'''
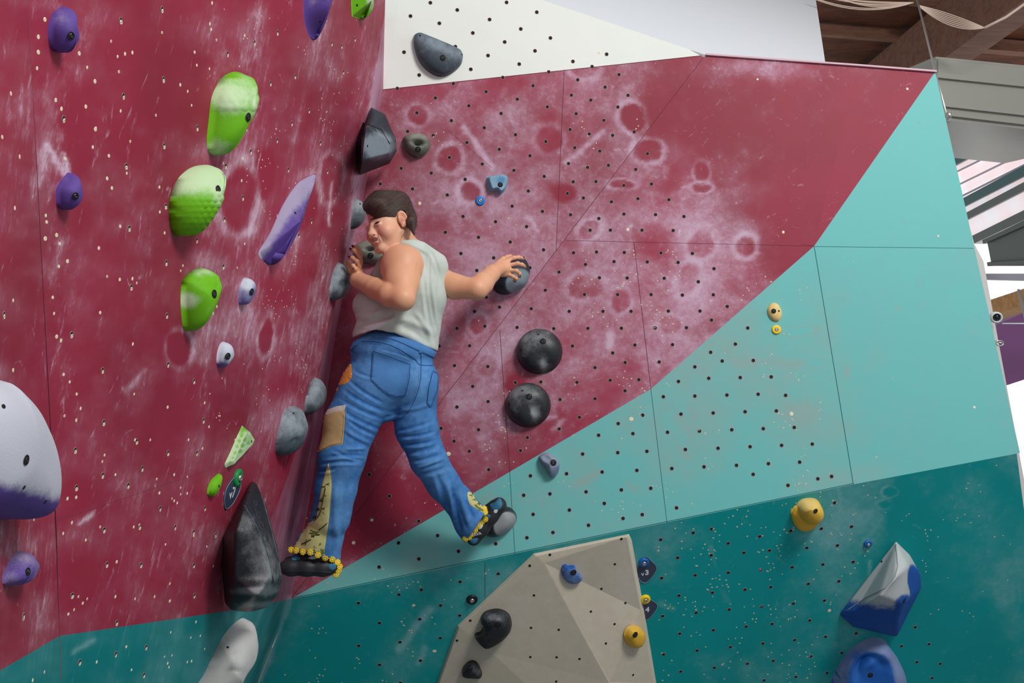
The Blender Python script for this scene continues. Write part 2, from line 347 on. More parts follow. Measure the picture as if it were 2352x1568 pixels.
reg(820, 180, 5.228, [(485,122),(1157,62),(941,235),(1550,160),(1343,329),(719,414),(1133,507),(1730,421),(608,637),(914,686),(1527,594),(1320,772),(1707,852),(1108,950),(530,1080),(891,1137),(1505,1029),(280,1267),(1297,1213),(666,1327),(1083,1398)])
reg(700, 0, 3.92, [(1131,25),(952,145),(1373,90),(1212,210),(1817,22),(1664,176),(1513,297),(2089,110),(1945,261),(2212,342),(1800,378),(894,470),(1356,420),(1650,500),(2073,458),(1030,676),(1931,577),(1495,624),(2197,648),(1783,698),(1338,751),(835,798),(1633,825),(1177,883),(1478,952),(1914,893),(2055,772),(2184,962)])
reg(640, 720, 2.45, [(510,905),(623,1027),(523,1157),(422,1290),(789,1167),(674,1290),(566,1425),(790,1380),(1012,1336),(1222,1294)])
LH = []
reg(0, 0, 1.96, [(543,90),(729,40),(735,355),(555,430),(286,533),(887,573),(738,653),(567,745),(1128,680),(1015,745),(745,925),(581,1025),(1009,985),(885,1078),(747,1180),(1092,887),(1004,1197),(590,1290),(750,1417),(957,1400),(321,1503),(1145,190),(1024,240),(17,1415)], LH)
reg(0, 800, 2.042, [(485,345),(352,475),(787,487),(922,487),(480,592),(666,560),(600,640),(357,650),(487,848),(654,833),(907,858),(820,835),(500,1010),(660,1012),(908,1013),(338,1155),(110,1252),(546,1283),(910,1155),(542,1430),(684,1397),(674,1528),(373,1468),(480,100),(787,72),(909,150),(953,335),(640,433),(750,747),(1010,872),(960,745)], LH)
reg(380, 0, 2.45, [(629,180),(350,297),(500,238),(728,425),(590,465),(177,713),(807,618),(627,785),(480,850),(710,690),(690,950),(337,937),(432,1112),(333,1228),(177,1345),(1065,215),(935,240),(990,255),(1000,400),(870,800),(910,960),(820,1240),(750,1320)], LH)
SL = [(25,215),(5,315),(45,360),(88,85),(88,120),(85,157),(103,45),(200,155),(182,123),(218,187),(255,95),(270,130),(287,124),(304,121),(273,165),(372,75),(487,7),(482,55),(485,68),(497,92),(562,82),(447,120),(452,150),(481,158),(414,195),(431,210),(440,242),(358,265),(299,325),(277,255),(197,245),(220,295),(219,297),(128,230),(141,250),(213,338),(250,358),(246,410),(257,432),(291,398),(366,430),(367,487),(378,535),(276,520),(150,365),(34,478),(105,495),(107,510),(104,548),(130,540),(137,560),(227,570),(155,600),(135,612),(121,683),(30,690),(246,635),(124,720),(130,773),(140,782),(275,642),(304,640),(314,650),(230,718),(305,790),(420,610),(415,622),(485,690),(472,735),(498,704),(567,300),(513,375),(558,365),(555,415),(562,560),(545,615),
      (30,850),(146,860),(160,877),(176,905),(148,955),(185,938),(175,965),(235,1060),(240,1045),(385,935),(308,905),(310,1010),(265,1090),(155,1145),(175,1142),(78,1193),(145,1225),(165,1200),(197,1240),(230,1210),(190,1385),(180,1370),(200,1375),(170,1400),(157,1410),(265,1370),(268,1290),(310,1375),(355,1370),(390,1340),(390,1380),(345,1010),(433,1010),(465,1030),(480,980),(505,955),(470,925),(540,1010),(430,1133),(415,1135),(430,1095),(395,1145),(400,1150),(407,1155),(360,1100),(366,1132),(307,1210),(320,1205),(445,1230),(495,1230),(475,1255),(490,1300),(400,1090),(415,1120),(380,1250),(102,1543),(75,1562),(222,1520),(290,1485),(302,1538),(378,1508),(385,1523),(388,1532),(395,1505),(430,1520),(440,1518),(392,1452),(450,1428),(438,1464),(460,1460),(470,1490)]
def inside(poly, x, y):
    c = False; n = len(poly)
    for i in range(n):
        x0, y0 = poly[i]; x1, y1 = poly[(i + 1) % n]
        if (y0 > y) != (y1 > y) and x < (x1 - x0) * (y - y0) / (y1 - y0) + x0: c = not c
    return c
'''
▸ **Problem details**: Set down the material exactly, every line of it, except for the pictures.

▸ **Exercise result**:
The Blender Python script for this scene continues. Write part 2, from line 347 on. More parts follow. Measure the picture as if it were 2352x1568 pixels.
reg(820, 180, 5.228, [(485,122),(1157,62),(941,235),(1550,160),(1343,329),(719,414),(1133,507),(1730,421),(608,637),(914,686),(1527,594),(1320,772),(1707,852),(1108,950),(530,1080),(891,1137),(1505,1029),(280,1267),(1297,1213),(666,1327),(1083,1398)])
reg(700, 0, 3.92, [(1131,25),(952,145),(1373,90),(1212,210),(1817,22),(1664,176),(1513,297),(2089,110),(1945,261),(2212,342),(1800,378),(894,470),(1356,420),(1650,500),(2073,458),(1030,676),(1931,577),(1495,624),(2197,648),(1783,698),(1338,751),(835,798),(1633,825),(1177,883),(1478,952),(1914,893),(2055,772),(2184,962)])
reg(640, 720, 2.45, [(510,905),(623,1027),(523,1157),(422,1290),(789,1167),(674,1290),(566,1425),(790,1380),(1012,1336),(1222,1294)])
LH = []
reg(0, 0, 1.96, [(543,90),(729,40),(735,355),(555,430),(286,533),(887,573),(738,653),(567,745),(1128,680),(1015,745),(745,925),(581,1025),(1009,985),(885,1078),(747,1180),(1092,887),(1004,1197),(590,1290),(750,1417),(957,1400),(321,1503),(1145,190),(1024,240),(17,1415)], LH)
reg(0, 800, 2.042, [(485,345),(352,475),(787,487),(922,487),(480,592),(666,560),(600,640),(357,650),(487,848),(654,833),(907,858),(820,835),(500,1010),(660,1012),(908,1013),(338,1155),(110,1252),(546,1283),(910,1155),(542,1430),(684,1397),(674,1528),(373,1468),(480,100),(787,72),(909,150),(953,335),(640,433),(750,747),(1010,872),(960,745)], LH)
reg(380, 0, 2.45, [(629,180),(350,297),(500,238),(728,425),(590,465),(177,713),(807,618),(627,785),(480,850),(710,690),(690,950),(337,937),(432,1112),(333,1228),(177,1345),(1065,215),(935,240),(990,255),(1000,400),(870,800),(910,960),(820,1240),(750,1320)], LH)
SL = [(25,215),(5,315),(45,360),(88,85),(88,120),(85,157),(103,45),(200,155),(182,123),(218,187),(255,95),(270,130),(287,124),(304,121),(273,165),(372,75),(487,7),(482,55),(485,68),(497,92),(562,82),(447,120),(452,150),(481,158),(414,195),(431,210),(440,242),(358,265),(299,325),(277,255),(197,245),(220,295),(219,297),(128,230),(141,250),(213,338),(250,358),(246,410),(257,432),(291,398),(366,430),(367,487),(378,535),(276,520),(150,365),(34,478),(105,495),(107,510),(104,548),(130,540),(137,560),(227,570),(155,600),(135,612),(121,683),(30,690),(246,635),(124,720),(130,773),(140,782),(275,642),(304,640),(314,650),(230,718),(305,790),(420,610),(415,622),(485,690),(472,735),(498,704),(567,300),(513,375),(558,365),(555,415),(562,560),(545,615),
      (30,850),(146,860),(160,877),(176,905),(148,955),(185,938),(175,965),(235,1060),(240,1045),(385,935),(308,905),(310,1010),(265,1090),(155,1145),(175,1142),(78,1193),(145,1225),(165,1200),(197,1240),(230,1210),(190,1385),(180,1370),(200,1375),(170,1400),(157,1410),(265,1370),(268,1290),(310,1375),(355,1370),(390,1340),(390,1380),(345,1010),(433,1010),(465,1030),(480,980),(505,955),(470,925),(540,1010),(430,1133),(415,1135),(430,1095),(395,1145),(400,1150),(407,1155),(360,1100),(366,1132),(307,1210),(320,1205),(445,1230),(495,1230),(475,1255),(490,1300),(400,1090),(415,1120),(380,1250),(102,1543),(75,1562),(222,1520),(290,1485),(302,1538),(378,1508),(385,1523),(388,1532),(395,1505),(430,1520),(440,1518),(392,1452),(450,1428),(438,1464),(460,1460),(470,1490)]
def inside(poly, x, y):
    c = False; n = len(poly)
    for i in range(n):
        x0, y0 = poly[i]; x1, y1 = poly[(i + 1) % n]
        if (y0 > y) != (y1 > y) and x < (x1 - x0) * (y - y0) / (y1 - y0) + x0: c = not c
    return c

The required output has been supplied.